- The Washington Times - Tuesday, October 22, 2013

D.C. Mayor Vincent C. Gray symbolically noted his disapproval Tuesday with the final version of legislation that postpones the city’s first election for attorney general by four years, returning the bill to the D.C. Council unsigned.

The measure, which delays the election until at least 2018 and restructures the Office of the Attorney General, will still become law — just without the mayor’s endorsement.

The D.C. Council voted this month to delay the scheduled 2014 election until at least 2018, meaning that an elected attorney general would not take office until 2019 — nine years after voters overwhelmingly approved the move in a referendum.

In his letter to D.C. Council Chairman Phil Mendelson, Mr. Gray outlined three aspects of the adopted bill that concerned him — first and foremost, the election’s delay.


“The Council had the full legal authority to do so. … However, I regret that the Council made this policy choice,” Mr. Gray wrote.

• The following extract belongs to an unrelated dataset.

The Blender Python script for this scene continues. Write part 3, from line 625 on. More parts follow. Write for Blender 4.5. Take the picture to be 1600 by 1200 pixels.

Citing a summary of the referendum written by the Board of Elections which stated that residents would begin voting for the position in 2014, the mayor said residents were given the expectation the election would take place that year.

When he originally submitted a bill to the council, Mr. Gray proposed changes to the attorney general’s office that would restructure the agency by requiring attorneys to report to supervisors within the city agency they advised rather than the attorney general. While those changes were kept intact, council amendments pushed back the timeline for the vote.

Noting his second point of disapproval, Mr. Gray said the restructuring should be pushed back until the position becomes elected. But under the legislation passed by the council, it will take effect in October 2014.

Mr. Gray’s third complaint was a bit more technical. He said the reporting structure for attorneys working within the Child Support Services Division was not changed, and he believed those attorneys should report to an agency director rather than the attorney general.